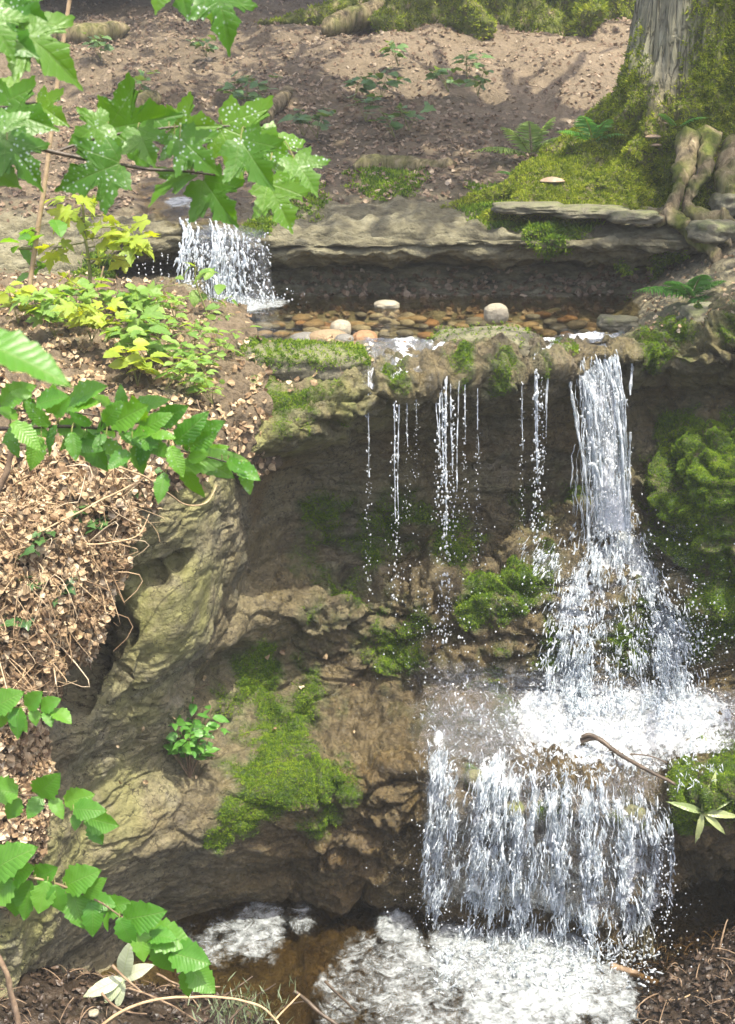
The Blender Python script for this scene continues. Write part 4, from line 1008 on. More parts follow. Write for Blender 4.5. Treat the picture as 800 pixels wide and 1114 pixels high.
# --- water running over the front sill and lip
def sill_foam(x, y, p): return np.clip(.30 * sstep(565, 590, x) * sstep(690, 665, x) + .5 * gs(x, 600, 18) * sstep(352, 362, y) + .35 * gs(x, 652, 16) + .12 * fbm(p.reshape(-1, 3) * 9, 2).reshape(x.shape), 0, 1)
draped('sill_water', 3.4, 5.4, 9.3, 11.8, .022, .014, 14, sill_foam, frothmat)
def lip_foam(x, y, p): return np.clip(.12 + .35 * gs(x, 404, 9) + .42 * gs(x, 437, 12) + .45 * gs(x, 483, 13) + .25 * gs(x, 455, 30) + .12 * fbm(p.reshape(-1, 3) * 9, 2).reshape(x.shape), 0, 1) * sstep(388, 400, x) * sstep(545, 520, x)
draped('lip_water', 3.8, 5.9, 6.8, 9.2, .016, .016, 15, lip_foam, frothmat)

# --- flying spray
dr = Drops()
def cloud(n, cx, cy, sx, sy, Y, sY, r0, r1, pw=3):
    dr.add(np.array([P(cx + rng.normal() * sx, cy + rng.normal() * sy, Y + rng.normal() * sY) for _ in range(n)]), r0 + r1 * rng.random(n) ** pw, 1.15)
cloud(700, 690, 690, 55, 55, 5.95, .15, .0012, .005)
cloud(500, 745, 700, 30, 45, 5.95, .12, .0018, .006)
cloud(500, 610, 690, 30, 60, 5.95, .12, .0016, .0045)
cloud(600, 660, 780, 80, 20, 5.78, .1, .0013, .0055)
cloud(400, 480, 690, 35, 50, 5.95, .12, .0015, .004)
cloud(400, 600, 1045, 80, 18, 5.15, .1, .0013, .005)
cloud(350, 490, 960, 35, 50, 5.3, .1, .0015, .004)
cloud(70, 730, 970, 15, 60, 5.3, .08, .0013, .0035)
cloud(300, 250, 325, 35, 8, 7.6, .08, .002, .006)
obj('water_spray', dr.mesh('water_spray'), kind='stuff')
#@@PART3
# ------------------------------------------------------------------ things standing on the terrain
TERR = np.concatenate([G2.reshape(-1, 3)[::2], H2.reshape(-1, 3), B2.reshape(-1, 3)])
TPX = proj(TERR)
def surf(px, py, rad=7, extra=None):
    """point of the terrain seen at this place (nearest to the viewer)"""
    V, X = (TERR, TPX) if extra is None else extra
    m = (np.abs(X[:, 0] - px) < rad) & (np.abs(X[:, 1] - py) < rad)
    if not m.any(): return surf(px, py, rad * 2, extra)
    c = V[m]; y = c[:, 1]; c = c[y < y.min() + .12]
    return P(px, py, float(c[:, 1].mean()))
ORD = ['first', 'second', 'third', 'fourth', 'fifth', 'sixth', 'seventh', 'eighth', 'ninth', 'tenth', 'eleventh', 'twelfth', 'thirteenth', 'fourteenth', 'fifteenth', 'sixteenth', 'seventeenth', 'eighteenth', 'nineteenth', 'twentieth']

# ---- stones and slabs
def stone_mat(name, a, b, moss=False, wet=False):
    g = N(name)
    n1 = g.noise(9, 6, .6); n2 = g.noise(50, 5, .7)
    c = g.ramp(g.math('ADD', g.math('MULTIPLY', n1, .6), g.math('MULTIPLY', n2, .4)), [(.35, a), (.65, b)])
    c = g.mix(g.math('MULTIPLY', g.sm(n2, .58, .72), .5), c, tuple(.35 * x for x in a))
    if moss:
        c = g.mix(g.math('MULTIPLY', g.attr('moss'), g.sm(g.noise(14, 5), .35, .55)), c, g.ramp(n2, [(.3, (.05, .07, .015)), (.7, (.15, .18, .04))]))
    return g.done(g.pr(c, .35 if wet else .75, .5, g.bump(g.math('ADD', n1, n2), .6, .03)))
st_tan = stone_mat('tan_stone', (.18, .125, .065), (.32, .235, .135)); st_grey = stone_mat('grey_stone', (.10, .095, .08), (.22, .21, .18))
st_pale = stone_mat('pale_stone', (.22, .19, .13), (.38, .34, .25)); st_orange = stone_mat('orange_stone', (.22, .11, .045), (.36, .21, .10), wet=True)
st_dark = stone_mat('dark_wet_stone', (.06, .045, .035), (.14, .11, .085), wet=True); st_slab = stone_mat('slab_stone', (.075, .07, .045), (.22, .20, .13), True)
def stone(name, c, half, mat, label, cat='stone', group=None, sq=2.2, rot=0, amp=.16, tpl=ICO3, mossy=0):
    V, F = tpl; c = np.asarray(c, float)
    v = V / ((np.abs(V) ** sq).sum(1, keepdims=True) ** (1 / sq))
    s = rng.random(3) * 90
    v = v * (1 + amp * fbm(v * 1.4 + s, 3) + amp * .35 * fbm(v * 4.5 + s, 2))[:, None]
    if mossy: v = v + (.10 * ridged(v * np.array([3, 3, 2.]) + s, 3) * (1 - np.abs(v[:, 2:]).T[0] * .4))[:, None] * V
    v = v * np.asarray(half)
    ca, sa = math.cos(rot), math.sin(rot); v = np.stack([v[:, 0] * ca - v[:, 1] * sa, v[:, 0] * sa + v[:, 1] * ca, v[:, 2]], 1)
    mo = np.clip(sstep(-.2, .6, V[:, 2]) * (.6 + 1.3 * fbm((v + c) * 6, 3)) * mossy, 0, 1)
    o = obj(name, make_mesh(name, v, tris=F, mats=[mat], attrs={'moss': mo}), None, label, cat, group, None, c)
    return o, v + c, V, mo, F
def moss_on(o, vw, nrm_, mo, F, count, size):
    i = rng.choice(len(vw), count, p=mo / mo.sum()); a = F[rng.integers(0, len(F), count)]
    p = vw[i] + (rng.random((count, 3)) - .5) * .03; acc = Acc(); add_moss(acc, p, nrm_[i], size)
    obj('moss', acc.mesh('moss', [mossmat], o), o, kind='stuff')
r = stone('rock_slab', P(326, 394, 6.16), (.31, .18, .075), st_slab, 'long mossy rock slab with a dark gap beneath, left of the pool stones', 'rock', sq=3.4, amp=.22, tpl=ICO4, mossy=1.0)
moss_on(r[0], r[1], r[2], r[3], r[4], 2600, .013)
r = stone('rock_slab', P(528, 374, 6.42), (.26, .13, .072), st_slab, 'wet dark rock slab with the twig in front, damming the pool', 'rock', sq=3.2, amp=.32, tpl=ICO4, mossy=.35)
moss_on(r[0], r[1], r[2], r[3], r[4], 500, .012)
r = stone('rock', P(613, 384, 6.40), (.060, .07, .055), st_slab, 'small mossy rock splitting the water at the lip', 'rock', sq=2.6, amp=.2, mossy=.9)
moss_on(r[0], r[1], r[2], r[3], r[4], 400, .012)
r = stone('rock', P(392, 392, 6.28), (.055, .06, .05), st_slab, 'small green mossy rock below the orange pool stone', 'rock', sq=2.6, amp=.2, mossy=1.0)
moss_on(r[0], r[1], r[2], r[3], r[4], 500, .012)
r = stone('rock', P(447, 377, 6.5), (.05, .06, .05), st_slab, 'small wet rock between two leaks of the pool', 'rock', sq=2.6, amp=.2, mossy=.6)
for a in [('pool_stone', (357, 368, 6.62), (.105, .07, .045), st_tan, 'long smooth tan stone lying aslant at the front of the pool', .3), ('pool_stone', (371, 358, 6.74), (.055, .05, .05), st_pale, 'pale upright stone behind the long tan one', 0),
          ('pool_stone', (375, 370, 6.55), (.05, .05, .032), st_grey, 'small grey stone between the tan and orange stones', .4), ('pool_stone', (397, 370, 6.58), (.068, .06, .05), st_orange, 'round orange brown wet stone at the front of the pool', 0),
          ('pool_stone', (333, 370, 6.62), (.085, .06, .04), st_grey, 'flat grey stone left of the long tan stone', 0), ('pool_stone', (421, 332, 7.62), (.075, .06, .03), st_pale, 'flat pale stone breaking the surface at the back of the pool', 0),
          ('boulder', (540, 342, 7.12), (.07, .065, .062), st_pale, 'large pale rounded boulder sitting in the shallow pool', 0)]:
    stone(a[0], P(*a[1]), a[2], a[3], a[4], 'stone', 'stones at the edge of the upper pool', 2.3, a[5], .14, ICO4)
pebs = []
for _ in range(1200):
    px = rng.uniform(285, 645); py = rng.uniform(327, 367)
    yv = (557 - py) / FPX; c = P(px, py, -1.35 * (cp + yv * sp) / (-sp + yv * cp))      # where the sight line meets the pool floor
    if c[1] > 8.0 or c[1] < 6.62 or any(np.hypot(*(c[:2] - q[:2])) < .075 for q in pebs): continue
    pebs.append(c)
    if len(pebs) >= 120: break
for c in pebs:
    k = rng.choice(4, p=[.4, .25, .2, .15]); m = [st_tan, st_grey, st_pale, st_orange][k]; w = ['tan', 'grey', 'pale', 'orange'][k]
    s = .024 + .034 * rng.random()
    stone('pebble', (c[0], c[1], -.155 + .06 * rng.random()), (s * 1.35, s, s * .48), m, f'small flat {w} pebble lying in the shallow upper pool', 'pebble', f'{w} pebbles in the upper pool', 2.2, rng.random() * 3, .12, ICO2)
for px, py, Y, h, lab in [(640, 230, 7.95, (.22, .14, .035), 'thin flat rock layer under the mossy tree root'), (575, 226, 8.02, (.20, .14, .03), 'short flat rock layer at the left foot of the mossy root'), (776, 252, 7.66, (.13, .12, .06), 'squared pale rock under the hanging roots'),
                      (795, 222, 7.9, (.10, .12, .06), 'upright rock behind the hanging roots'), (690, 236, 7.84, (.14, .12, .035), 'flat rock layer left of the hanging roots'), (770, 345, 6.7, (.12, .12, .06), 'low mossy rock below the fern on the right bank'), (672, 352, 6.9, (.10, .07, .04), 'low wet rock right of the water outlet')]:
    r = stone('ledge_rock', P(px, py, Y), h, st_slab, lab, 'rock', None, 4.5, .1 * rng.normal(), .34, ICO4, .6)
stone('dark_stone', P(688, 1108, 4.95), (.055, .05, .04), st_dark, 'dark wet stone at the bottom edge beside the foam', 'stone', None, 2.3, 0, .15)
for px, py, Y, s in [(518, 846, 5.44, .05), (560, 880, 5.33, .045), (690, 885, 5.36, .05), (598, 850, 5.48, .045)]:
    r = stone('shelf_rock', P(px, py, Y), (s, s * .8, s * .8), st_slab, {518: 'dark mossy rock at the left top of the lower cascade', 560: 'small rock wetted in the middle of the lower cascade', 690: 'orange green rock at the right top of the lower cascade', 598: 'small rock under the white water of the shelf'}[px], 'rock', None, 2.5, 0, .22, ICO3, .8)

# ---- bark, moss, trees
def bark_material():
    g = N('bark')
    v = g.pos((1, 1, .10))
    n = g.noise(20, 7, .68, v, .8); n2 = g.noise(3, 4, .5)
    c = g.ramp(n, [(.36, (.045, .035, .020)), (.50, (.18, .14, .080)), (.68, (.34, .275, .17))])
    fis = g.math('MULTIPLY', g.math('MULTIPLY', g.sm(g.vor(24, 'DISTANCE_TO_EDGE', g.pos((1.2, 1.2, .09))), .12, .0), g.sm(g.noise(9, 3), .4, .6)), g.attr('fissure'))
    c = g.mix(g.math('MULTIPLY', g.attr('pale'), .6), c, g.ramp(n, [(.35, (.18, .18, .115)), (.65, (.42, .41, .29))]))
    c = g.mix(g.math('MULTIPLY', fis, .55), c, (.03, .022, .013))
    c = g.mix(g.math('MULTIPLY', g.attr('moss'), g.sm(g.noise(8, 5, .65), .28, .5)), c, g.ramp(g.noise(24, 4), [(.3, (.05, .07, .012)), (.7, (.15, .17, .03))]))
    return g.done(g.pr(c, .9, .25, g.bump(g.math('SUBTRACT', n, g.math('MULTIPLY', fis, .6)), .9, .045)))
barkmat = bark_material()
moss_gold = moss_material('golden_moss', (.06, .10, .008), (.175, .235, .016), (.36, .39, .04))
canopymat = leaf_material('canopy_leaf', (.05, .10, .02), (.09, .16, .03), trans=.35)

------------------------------

Requirements:
Only the lines from the top of the data through the line with "15, lip_foam, frothmat)" should be quoted, exactly and with both ends kept; skip the pictures.

Final result:
The Blender Python script for this scene continues. Write part 4, from line 1008 on. More parts follow. Write for Blender 4.5. Treat the picture as 800 pixels wide and 1114 pixels high.
# --- water running over the front sill and lip
def sill_foam(x, y, p): return np.clip(.30 * sstep(565, 590, x) * sstep(690, 665, x) + .5 * gs(x, 600, 18) * sstep(352, 362, y) + .35 * gs(x, 652, 16) + .12 * fbm(p.reshape(-1, 3) * 9, 2).reshape(x.shape), 0, 1)
draped('sill_water', 3.4, 5.4, 9.3, 11.8, .022, .014, 14, sill_foam, frothmat)
def lip_foam(x, y, p): return np.clip(.12 + .35 * gs(x, 404, 9) + .42 * gs(x, 437, 12) + .45 * gs(x, 483, 13) + .25 * gs(x, 455, 30) + .12 * fbm(p.reshape(-1, 3) * 9, 2).reshape(x.shape), 0, 1) * sstep(388, 400, x) * sstep(545, 520, x)
draped('lip_water', 3.8, 5.9, 6.8, 9.2, .016, .016, 15, lip_foam, frothmat)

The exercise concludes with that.